Mientras tanto, el canciller se quedaba sin opciones. Sus asesores le ofrecían algunas. Intentar que Hindenburg disolviera el Reichstag sin llamar a elecciones. O forzar una especie de suspensión del Reichstag que solo podría retomar sesiones cuando se constituyera una mayoría suficiente para nombrar un gabinete. Estaban algo reñidas con el texto constitucional así que le agregaron una tercera. Se trataba de llenar el vacío constitucional de Weimar que no había previsto una mayoría negativa (capaz de censurar un gabinete pero no aprobar uno nuevo). Entonces, le recomendaron adoptar una enmienda para invalidar un voto de censura que viniera sin acuerdo de un nuevo gabinete. La recomendación se tomó, pero algo tarde. Fue recién luego de la Segunda Guerra Mundial y continúa vigente al día de hoy.
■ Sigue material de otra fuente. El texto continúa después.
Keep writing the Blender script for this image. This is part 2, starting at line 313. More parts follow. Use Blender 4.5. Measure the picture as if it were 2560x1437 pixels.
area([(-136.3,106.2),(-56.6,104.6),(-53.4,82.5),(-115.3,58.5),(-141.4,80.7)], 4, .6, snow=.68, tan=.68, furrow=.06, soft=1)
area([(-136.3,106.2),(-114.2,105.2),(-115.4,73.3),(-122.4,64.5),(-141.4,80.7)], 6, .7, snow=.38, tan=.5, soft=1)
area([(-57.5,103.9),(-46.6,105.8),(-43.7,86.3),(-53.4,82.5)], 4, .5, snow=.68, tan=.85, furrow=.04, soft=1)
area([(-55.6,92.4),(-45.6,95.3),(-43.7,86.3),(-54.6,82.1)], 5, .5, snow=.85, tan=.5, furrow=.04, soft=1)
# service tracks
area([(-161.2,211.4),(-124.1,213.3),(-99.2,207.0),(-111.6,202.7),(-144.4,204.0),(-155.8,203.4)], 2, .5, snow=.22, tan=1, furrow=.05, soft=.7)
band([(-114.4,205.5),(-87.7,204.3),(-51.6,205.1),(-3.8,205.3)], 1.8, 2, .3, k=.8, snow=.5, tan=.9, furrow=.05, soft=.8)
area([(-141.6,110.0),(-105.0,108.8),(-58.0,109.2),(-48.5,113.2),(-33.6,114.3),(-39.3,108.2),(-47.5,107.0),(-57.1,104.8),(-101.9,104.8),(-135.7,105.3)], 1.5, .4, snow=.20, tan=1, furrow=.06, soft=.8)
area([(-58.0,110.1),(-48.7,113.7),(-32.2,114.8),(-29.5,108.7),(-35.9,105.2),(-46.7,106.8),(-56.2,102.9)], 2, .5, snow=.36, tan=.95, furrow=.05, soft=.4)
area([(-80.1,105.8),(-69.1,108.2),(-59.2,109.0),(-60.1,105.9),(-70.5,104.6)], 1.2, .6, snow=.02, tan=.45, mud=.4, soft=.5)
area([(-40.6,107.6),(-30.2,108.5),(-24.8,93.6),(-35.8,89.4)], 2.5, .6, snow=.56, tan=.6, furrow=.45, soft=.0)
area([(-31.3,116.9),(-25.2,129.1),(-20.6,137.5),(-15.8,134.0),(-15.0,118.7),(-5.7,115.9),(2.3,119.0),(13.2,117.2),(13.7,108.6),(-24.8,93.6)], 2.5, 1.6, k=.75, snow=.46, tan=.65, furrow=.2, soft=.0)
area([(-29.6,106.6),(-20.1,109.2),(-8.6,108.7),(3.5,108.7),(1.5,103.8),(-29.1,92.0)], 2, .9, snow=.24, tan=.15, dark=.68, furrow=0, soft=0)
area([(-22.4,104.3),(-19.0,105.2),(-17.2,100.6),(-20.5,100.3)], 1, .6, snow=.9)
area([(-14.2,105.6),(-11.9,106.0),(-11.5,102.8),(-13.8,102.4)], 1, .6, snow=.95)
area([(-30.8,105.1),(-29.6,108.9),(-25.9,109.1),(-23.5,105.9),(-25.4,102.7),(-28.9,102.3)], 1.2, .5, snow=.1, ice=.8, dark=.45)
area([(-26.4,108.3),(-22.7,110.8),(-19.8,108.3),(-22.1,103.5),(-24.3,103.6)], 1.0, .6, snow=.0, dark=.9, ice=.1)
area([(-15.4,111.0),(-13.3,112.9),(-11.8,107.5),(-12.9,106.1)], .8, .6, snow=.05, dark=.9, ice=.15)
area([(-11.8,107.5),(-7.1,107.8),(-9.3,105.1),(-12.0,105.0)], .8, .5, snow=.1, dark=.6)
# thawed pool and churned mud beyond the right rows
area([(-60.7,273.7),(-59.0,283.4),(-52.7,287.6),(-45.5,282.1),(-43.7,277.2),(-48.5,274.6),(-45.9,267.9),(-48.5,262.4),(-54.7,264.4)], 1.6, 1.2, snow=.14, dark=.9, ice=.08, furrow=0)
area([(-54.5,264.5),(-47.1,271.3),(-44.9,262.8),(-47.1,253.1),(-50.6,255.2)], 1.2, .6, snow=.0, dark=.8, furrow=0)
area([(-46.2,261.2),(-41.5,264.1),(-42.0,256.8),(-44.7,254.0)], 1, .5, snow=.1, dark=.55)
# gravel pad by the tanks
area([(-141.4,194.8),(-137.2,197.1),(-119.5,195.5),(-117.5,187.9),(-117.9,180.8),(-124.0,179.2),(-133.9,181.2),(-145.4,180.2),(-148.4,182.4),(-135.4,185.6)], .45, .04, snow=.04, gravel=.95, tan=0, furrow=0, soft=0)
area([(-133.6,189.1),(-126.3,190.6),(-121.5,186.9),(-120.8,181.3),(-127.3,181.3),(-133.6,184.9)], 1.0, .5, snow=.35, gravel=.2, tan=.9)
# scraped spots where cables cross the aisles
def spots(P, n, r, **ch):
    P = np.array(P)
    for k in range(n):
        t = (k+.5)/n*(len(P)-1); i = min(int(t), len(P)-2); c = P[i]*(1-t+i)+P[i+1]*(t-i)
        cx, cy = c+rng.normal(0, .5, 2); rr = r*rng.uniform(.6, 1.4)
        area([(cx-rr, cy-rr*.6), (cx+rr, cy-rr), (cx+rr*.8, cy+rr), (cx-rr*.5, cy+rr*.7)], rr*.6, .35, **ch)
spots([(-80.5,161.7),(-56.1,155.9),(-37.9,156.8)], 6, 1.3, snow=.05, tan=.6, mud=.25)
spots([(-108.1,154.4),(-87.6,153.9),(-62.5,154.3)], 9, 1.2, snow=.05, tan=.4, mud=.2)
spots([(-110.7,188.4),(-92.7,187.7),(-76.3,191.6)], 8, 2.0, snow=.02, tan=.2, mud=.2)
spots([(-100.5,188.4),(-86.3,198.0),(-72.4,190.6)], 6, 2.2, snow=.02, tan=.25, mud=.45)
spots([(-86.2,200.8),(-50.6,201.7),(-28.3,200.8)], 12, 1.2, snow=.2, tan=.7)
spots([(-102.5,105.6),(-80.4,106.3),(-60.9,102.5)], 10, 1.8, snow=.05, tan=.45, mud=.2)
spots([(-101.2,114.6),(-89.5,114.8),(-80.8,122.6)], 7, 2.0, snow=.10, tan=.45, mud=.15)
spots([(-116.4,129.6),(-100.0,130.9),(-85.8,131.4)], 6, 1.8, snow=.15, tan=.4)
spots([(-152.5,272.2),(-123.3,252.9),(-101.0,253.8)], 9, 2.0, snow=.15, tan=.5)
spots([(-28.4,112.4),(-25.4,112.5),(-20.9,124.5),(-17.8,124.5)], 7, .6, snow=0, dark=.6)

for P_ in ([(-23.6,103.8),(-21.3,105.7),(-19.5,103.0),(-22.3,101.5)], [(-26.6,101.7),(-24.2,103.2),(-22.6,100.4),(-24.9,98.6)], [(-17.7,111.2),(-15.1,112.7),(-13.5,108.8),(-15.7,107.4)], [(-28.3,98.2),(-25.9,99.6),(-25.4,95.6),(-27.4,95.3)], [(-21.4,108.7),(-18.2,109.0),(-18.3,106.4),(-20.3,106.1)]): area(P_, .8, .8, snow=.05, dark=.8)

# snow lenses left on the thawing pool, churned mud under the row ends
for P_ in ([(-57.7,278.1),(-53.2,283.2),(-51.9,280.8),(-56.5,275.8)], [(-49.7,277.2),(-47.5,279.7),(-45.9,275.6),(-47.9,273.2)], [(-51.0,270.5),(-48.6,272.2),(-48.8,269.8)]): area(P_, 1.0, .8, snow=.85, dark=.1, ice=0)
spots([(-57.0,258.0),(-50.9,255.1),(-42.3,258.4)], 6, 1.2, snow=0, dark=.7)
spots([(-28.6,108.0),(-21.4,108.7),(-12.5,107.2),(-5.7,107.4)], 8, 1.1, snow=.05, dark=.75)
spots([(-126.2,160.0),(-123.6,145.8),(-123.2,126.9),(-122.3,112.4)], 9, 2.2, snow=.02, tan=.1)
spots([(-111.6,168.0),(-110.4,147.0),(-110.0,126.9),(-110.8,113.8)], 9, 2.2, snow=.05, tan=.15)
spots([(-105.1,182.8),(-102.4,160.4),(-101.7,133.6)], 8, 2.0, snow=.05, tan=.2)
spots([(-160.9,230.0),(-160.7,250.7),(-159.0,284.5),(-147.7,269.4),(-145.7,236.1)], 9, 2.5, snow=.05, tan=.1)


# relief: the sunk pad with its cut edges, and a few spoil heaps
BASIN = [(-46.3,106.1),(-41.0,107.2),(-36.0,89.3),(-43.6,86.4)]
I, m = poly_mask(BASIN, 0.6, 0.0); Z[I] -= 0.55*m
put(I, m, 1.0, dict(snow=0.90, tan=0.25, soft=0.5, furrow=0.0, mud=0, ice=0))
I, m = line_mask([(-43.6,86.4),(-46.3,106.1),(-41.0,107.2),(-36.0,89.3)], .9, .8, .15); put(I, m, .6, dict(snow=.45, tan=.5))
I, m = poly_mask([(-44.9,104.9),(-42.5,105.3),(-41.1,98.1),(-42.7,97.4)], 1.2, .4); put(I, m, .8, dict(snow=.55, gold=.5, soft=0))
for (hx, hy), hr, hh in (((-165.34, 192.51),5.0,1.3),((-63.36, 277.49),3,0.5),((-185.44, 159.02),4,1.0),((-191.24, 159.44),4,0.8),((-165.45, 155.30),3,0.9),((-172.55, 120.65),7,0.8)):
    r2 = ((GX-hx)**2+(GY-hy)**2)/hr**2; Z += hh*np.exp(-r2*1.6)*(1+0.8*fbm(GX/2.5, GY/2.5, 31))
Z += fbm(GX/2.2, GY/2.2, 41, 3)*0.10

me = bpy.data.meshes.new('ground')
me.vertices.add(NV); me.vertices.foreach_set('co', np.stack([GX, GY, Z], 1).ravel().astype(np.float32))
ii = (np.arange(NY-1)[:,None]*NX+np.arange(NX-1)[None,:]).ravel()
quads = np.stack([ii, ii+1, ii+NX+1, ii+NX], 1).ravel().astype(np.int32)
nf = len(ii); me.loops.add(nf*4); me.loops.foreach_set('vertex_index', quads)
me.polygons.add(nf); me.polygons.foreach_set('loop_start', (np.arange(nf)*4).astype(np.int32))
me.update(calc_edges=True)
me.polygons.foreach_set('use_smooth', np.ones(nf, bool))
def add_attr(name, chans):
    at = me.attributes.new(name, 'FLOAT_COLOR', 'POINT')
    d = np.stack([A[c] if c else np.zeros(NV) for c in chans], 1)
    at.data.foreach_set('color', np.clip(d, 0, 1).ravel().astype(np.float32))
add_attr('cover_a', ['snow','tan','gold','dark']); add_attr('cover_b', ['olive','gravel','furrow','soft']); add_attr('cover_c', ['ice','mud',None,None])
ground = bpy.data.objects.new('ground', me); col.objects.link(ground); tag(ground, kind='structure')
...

Schleicher rechazó las opciones que le hubieran permitido ganar algo más de tiempo.
Dijo que no encabezaría un gobierno sin respaldo del Reichstag que pudiera limitar su gobierno. Se decidió por la vía que ya estaba muerta. Le pediría a Hindenburg que disuelva sin convocar a elecciones. Cualquier dirigente político hubiera intentado una opción que le permitiera conservar el poder. Hitler lo había dicho meses antes, en un discurso en la ciudad de Königsberg: “Si alguna vez logramos el poder, lo conservaremos, Dios mediante. No permitiremos que nadie nos lo arrebate”. Pero Schleicher no era, desafortunadamente, un político con vocación por el poder.
Resentido y resignado, dedicó sus últimos esfuerzos a evitar que la cancillería cayera en manos de su antiguo protegido, Von Papen. Pensaba que con Hitler, al menos, podría conservar su puesto como ministro de Defensa. El sábado se presentó ante Hindenburg, quien le rechazó la propuesta de disolución del Reichstag, y luego renunció. El presidente convocó a Von Papen para que forme un nuevo gabinete. La última barrera contra Hitler era el propio Hindenburg.
Pero los complotados tenían un plan. Le presentarían al presidente la nominación del líder nazi como el canciller de un gabinete parlamentario, parte de una coalición de todos los partidos de derecha. La idea convenció hasta a los ministros del gabinete saliente, que esperaban poder mantener sus lugares si no era Von Papen el canciller designado. Los nazis hacían llegar mensajes a Hindenburg: respetarían su autoridad presidencial, no violarían la Constitución ni intentarían controlar a las fuerzas armadas.
El domingo 29 fue un día agitado. Hitler se reunió con Von Papen. Hindenburg tenía un pedido más. Von Papen debía ser canciller adjunto y también comisario de Prusia. Hitler quería, a cambio, disolver el Reichstag y convocar a nuevas elecciones. Iba a necesitar una ley de poderes plenos que le transfiriera facultades desde la Legislatura al Gabinete y para eso una mayoría parlamentaria propia.
Las negociaciones comenzaron a empantanarse cuando los conservadores se quejaron por los pedidos de Hitler. Vino en ayuda de los complotados el rumor, sin demasiado fundamento dice Turner, de un presunto golpe de Estado encabezado por Schleicher. Von Papen, Hindenburg (hijo) y Meissner se encargaron de que el rumor llegara a oídos del presidente. La crisis ayudó a que Von Papen consiguiera adelantar al día siguiente la toma de juramento de un nuevo gabinete.
En la mañana del lunes 30 de enero de 1933, Adolf Hitler juró como canciller de un gabinete presidencial. En el noticiero, que se pasaba en los cines y teatros de todo el país, el nombramiento fue la sexta de seis noticias, detrás de un torneo de saltos de esquí y una carrera de caballos.